═══ Dataset extract

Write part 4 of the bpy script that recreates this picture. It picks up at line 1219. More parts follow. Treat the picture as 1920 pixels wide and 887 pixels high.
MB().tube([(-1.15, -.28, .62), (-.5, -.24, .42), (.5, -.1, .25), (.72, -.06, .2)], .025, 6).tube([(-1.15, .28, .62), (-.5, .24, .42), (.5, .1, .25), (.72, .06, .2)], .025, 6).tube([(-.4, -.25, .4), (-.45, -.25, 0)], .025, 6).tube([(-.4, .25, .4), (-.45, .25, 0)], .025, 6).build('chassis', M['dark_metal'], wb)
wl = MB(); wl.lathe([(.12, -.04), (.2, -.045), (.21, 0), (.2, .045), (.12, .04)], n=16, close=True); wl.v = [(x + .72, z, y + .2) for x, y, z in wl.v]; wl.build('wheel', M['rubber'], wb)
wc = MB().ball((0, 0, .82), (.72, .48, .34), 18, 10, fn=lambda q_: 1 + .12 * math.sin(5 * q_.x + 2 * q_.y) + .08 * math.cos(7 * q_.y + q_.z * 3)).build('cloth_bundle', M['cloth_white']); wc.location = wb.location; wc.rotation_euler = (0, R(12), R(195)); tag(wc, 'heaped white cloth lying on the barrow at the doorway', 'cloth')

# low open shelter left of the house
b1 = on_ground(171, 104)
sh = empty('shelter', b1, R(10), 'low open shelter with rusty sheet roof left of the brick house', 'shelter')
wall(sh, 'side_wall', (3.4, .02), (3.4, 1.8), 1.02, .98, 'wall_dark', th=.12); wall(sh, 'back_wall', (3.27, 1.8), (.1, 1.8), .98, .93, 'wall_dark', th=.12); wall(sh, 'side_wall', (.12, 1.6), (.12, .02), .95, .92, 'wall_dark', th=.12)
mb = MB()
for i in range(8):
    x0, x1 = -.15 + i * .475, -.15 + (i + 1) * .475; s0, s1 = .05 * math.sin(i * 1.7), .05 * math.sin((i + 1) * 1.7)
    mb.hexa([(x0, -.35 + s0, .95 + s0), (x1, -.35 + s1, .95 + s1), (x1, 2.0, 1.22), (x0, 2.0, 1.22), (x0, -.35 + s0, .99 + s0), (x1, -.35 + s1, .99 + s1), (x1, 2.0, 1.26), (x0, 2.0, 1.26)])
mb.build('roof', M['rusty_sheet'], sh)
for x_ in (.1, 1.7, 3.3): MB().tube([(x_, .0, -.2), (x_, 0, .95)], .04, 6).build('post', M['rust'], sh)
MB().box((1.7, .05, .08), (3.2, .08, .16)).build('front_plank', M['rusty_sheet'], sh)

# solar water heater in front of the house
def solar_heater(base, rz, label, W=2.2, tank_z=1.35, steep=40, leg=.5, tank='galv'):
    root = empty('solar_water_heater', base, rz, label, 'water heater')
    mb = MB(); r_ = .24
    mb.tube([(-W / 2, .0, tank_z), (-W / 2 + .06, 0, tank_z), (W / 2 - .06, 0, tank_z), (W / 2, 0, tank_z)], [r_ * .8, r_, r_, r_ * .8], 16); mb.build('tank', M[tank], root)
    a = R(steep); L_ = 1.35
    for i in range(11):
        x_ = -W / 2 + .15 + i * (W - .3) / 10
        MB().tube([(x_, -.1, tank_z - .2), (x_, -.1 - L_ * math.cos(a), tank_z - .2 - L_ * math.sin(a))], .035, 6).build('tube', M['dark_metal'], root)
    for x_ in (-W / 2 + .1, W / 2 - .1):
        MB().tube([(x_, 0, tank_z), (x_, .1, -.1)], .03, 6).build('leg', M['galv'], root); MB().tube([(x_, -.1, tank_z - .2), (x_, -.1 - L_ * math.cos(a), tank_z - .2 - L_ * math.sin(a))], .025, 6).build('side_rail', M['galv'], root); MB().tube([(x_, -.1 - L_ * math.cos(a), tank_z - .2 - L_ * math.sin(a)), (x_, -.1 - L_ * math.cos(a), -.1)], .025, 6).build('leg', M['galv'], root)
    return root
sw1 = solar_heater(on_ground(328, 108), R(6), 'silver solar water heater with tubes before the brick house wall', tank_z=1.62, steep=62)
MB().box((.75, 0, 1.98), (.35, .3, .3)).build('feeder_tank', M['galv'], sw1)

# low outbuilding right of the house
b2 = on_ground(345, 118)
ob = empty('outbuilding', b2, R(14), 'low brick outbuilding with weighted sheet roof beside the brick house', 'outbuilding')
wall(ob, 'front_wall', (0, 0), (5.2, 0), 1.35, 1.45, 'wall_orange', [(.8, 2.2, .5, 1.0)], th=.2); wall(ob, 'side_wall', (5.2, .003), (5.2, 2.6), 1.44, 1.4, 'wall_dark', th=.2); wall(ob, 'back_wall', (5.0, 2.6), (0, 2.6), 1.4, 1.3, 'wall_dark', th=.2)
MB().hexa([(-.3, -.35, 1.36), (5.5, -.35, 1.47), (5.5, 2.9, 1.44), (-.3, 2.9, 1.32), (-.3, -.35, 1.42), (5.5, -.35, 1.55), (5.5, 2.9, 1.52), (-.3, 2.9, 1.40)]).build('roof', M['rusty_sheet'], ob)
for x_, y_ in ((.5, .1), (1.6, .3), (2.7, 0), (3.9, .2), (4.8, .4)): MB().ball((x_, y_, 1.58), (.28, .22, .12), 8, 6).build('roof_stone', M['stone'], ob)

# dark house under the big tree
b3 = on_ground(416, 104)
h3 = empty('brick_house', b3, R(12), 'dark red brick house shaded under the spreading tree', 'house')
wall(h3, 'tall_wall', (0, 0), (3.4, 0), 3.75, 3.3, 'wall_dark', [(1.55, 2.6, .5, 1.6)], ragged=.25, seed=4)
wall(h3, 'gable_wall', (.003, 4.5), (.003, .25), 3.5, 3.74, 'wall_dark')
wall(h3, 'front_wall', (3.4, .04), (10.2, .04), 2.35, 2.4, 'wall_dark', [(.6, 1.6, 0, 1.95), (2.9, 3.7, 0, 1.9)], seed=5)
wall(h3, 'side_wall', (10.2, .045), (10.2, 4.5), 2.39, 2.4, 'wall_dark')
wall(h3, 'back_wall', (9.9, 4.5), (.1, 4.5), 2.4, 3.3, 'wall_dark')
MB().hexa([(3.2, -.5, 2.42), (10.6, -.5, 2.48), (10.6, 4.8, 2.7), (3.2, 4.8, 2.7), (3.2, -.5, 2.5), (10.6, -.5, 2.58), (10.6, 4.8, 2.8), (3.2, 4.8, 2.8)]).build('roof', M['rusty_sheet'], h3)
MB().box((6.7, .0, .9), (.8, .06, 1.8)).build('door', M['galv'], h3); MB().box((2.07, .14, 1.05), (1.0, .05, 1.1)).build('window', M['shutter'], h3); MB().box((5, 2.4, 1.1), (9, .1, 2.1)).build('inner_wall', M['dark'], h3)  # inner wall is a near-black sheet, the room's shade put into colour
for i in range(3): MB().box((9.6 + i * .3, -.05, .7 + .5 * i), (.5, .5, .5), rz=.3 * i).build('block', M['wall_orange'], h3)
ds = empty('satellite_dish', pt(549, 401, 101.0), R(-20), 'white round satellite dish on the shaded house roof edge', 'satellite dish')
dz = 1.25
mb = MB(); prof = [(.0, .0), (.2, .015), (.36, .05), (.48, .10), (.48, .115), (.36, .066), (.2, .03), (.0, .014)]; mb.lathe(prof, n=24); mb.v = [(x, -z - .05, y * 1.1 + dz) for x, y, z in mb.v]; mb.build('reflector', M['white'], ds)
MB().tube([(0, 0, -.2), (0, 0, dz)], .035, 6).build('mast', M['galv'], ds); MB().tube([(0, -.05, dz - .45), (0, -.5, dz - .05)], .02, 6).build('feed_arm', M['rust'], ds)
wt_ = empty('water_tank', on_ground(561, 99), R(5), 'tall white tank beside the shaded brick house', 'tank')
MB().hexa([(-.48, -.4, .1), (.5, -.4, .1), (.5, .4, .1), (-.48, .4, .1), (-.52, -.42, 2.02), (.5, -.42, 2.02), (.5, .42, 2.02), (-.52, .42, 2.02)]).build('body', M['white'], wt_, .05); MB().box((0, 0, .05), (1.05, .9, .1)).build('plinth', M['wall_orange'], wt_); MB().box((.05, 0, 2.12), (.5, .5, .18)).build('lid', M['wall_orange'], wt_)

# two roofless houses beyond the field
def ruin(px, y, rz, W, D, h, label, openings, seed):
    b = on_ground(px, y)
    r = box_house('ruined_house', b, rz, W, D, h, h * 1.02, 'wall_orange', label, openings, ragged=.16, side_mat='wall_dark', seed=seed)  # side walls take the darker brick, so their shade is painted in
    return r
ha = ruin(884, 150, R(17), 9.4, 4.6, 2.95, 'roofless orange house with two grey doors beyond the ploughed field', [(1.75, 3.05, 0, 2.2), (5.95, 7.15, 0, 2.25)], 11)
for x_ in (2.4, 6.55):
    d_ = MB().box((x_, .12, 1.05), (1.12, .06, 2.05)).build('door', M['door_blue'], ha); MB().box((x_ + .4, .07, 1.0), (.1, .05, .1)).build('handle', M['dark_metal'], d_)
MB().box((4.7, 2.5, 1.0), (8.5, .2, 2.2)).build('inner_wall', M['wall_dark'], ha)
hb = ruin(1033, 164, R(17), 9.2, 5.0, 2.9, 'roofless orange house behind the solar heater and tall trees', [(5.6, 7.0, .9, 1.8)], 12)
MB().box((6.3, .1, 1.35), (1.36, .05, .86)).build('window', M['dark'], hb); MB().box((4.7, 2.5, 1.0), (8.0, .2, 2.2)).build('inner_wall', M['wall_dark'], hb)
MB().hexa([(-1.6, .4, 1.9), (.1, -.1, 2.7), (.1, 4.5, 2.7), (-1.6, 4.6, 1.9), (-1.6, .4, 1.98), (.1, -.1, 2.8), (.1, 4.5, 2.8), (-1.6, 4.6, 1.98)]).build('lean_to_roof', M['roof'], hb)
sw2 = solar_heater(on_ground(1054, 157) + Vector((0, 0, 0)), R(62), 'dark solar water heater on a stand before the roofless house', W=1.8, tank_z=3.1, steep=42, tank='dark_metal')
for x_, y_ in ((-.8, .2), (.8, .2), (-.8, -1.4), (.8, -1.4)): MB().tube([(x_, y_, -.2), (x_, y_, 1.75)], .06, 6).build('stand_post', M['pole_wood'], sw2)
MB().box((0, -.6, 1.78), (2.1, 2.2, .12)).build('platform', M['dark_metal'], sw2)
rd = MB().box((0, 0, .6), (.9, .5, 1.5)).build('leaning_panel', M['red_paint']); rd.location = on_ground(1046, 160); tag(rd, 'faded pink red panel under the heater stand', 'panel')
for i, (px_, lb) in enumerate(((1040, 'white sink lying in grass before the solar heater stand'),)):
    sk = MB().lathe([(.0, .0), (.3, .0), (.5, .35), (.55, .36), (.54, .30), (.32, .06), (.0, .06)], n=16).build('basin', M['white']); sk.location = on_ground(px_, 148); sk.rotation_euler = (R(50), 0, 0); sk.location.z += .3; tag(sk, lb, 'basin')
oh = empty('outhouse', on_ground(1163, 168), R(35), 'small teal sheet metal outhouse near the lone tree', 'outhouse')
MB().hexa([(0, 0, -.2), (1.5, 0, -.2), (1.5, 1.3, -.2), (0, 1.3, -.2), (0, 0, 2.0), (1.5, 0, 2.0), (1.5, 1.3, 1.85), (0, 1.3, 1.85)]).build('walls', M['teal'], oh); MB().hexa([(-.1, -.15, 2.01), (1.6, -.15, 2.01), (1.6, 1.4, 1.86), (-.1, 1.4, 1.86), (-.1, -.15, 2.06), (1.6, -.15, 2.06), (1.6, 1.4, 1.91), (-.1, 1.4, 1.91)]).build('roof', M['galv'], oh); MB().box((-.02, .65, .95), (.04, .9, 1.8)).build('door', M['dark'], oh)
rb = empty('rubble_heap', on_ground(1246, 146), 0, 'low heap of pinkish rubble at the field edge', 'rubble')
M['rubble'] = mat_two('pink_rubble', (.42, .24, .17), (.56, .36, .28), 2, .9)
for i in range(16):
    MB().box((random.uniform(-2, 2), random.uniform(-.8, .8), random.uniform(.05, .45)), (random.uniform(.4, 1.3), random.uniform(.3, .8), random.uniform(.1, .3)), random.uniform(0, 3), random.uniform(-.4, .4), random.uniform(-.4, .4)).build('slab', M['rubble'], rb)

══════

**Instructions for the task:** What are the exact lines from the beginning of the material through the line containing "(3.2, .08, .16)).build('front_plank', M['rusty_sheet'], sh)"? Write out those lines alone.

**Finished exercise:**
Write part 4 of the bpy script that recreates this picture. It picks up at line 1219. More parts follow. Treat the picture as 1920 pixels wide and 887 pixels high.
MB().tube([(-1.15, -.28, .62), (-.5, -.24, .42), (.5, -.1, .25), (.72, -.06, .2)], .025, 6).tube([(-1.15, .28, .62), (-.5, .24, .42), (.5, .1, .25), (.72, .06, .2)], .025, 6).tube([(-.4, -.25, .4), (-.45, -.25, 0)], .025, 6).tube([(-.4, .25, .4), (-.45, .25, 0)], .025, 6).build('chassis', M['dark_metal'], wb)
wl = MB(); wl.lathe([(.12, -.04), (.2, -.045), (.21, 0), (.2, .045), (.12, .04)], n=16, close=True); wl.v = [(x + .72, z, y + .2) for x, y, z in wl.v]; wl.build('wheel', M['rubber'], wb)
wc = MB().ball((0, 0, .82), (.72, .48, .34), 18, 10, fn=lambda q_: 1 + .12 * math.sin(5 * q_.x + 2 * q_.y) + .08 * math.cos(7 * q_.y + q_.z * 3)).build('cloth_bundle', M['cloth_white']); wc.location = wb.location; wc.rotation_euler = (0, R(12), R(195)); tag(wc, 'heaped white cloth lying on the barrow at the doorway', 'cloth')

# low open shelter left of the house
b1 = on_ground(171, 104)
sh = empty('shelter', b1, R(10), 'low open shelter with rusty sheet roof left of the brick house', 'shelter')
wall(sh, 'side_wall', (3.4, .02), (3.4, 1.8), 1.02, .98, 'wall_dark', th=.12); wall(sh, 'back_wall', (3.27, 1.8), (.1, 1.8), .98, .93, 'wall_dark', th=.12); wall(sh, 'side_wall', (.12, 1.6), (.12, .02), .95, .92, 'wall_dark', th=.12)
mb = MB()
for i in range(8):
    x0, x1 = -.15 + i * .475, -.15 + (i + 1) * .475; s0, s1 = .05 * math.sin(i * 1.7), .05 * math.sin((i + 1) * 1.7)
    mb.hexa([(x0, -.35 + s0, .95 + s0), (x1, -.35 + s1, .95 + s1), (x1, 2.0, 1.22), (x0, 2.0, 1.22), (x0, -.35 + s0, .99 + s0), (x1, -.35 + s1, .99 + s1), (x1, 2.0, 1.26), (x0, 2.0, 1.26)])
mb.build('roof', M['rusty_sheet'], sh)
for x_ in (.1, 1.7, 3.3): MB().tube([(x_, .0, -.2), (x_, 0, .95)], .04, 6).build('post', M['rust'], sh)
MB().box((1.7, .05, .08), (3.2, .08, .16)).build('front_plank', M['rusty_sheet'], sh)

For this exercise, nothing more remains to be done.